Second Edition! Integration Bee 2020

It’s back! The second annual Integration Bee at the University of Illinois will be held on Friday, April 3rd, 4-6 pm in Altgeld Hall, room 314! Your mission, should you choose to accept it, is to solve 15 integrals in 45 minutes.

If you participated last year and decided that this simply is not for you, fear not! The format has been tweaked and the problems are indeed doable and not impossible as they were the previous time (the problem writer apologises for this). Questions still go beyond ordinary Stewart’s problems and test your logic, critical thinking, mathematical intuition, and knowledge, but this time it’ll be even better!

Should you make it through Friday and become a finalist, you will attend the second portion of the competition on Saturday, April 5th, 2-4 pm in Altgeld Hall, room 314! Here, you will have three minutes to solve a given problem while facing off against someone else. Do the problem correctly – and fast enough – and you continue to the next round.

Champions, Bracket

Jason Xia was declared the “Grand Integrator” of the University of Illinois.

Chinmaya Mahesh was placed second while Husnain Raza and Daniel Shteynberg (not pictured here) were semifinalists.

Finalists

The following 16 students qualified for the Finals:

  1. Husnain Raza
  2. Sujay Patel
  3. Kieran Kaempen
  4. Johnny Tsao
  5. Abid Hossain
  6. Minh Nguyen
  7. Daniel Shteynberg
  8. Aryaman Jain
  9. Hantao Zhang
  10. Jason Xia
  11. Longzheng Chen
  12. Osama Esmail
  13. Napoleon Wang
  14. Chinmaya Mahesh
  15. German Bautista
  16. Jason Pan.

Qualifying Exam

The qualifying exam for this year’s Integration Bee is from 4 PM to 6 PM on Friday, 5th April 2019 at 314 Altgeld Hall. Sign up HERE if you are interested in competing.
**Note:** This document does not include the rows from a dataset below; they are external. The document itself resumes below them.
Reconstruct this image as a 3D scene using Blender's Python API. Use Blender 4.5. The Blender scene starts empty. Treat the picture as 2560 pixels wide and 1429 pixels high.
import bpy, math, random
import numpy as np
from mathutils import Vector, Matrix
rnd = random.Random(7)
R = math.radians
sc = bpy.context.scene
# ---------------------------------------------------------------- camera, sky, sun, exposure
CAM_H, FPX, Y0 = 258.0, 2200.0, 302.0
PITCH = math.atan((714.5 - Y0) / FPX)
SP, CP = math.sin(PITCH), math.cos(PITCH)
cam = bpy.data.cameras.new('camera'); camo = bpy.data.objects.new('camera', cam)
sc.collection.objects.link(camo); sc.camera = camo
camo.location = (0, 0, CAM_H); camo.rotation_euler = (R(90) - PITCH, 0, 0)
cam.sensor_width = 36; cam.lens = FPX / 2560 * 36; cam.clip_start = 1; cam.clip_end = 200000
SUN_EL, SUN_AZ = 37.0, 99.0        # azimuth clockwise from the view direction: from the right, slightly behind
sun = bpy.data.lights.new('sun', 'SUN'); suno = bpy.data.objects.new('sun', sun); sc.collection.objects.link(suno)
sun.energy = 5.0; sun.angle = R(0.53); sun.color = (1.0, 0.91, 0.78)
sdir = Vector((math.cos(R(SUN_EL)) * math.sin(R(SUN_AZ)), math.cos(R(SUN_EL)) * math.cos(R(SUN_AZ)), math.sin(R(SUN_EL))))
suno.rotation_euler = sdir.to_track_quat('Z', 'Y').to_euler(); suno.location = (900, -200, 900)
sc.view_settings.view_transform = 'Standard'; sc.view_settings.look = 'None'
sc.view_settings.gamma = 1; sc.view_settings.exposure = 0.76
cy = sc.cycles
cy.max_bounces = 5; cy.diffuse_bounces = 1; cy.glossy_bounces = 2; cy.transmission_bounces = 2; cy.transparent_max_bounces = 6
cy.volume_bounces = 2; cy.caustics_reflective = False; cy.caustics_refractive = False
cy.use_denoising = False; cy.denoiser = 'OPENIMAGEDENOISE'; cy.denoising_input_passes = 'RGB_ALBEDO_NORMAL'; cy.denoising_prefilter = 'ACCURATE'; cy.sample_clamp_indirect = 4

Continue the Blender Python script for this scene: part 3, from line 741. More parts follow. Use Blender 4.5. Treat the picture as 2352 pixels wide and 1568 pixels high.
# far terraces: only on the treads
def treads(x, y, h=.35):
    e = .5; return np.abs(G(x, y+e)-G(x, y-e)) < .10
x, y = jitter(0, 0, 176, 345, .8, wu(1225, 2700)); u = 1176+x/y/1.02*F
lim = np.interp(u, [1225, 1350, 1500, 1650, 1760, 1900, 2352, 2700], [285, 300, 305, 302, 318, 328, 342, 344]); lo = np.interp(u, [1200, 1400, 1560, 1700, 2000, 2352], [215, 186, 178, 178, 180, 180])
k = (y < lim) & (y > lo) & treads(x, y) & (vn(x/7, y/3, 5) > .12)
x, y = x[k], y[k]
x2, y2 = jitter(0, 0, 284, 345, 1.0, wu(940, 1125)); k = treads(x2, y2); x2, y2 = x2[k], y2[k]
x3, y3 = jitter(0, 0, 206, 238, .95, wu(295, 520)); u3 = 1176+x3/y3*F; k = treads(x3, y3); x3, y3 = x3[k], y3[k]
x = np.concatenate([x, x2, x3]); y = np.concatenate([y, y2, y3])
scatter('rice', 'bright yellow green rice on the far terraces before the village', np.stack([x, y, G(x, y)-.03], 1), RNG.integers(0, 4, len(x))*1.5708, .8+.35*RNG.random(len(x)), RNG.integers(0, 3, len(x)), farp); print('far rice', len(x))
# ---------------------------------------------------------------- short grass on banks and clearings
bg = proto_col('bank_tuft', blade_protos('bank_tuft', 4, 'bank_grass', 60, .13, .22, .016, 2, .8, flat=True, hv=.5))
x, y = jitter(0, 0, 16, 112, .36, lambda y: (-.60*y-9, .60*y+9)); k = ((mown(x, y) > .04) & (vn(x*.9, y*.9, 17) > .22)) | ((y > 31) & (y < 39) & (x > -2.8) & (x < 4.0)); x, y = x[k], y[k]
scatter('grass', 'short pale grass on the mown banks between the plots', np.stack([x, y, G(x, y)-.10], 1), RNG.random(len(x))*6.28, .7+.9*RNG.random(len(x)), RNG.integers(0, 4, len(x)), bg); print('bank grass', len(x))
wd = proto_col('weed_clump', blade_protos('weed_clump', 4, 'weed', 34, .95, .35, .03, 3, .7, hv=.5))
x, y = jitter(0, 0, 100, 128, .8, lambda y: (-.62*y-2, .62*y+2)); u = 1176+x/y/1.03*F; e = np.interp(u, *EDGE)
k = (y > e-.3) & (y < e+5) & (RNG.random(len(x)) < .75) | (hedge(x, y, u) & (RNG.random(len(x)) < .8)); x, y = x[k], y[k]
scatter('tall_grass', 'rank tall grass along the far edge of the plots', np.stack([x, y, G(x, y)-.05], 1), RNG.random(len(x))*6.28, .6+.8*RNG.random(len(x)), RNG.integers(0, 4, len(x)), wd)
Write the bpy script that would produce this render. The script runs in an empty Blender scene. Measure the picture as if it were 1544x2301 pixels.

The exam consists of 15 questions. It will be held for 30 minutes at two different times; 4:10 PM and 5:10 PM, on Friday, 5th April in 314 Altgeld Hall.

The top 16 students qualify for the final which will be held the next day from 2 PM to 4 PM at the same venue.

Finals

There will be eight initial knockout rounds between two students. In each round, the contestants will have to solve three problems and the contestant who solves the most problems wins. If two students are tied, time will determine who progresses.

This will be followed by quarterfinals, semis and the final. Here, the format is a direct knockout; one problem only.

In a given round, if both students are unable to solve a problem, they will keep solving until only one remains.

The winner of the competition, the “Grand Integrator” and runner-up both receive $50 Bookstore vouchers.

All are welcome to attend. The audience is encouraged to attempt all questions. If a member from the audience solves a given question quicker than the contestants, there will be audience prizes as well.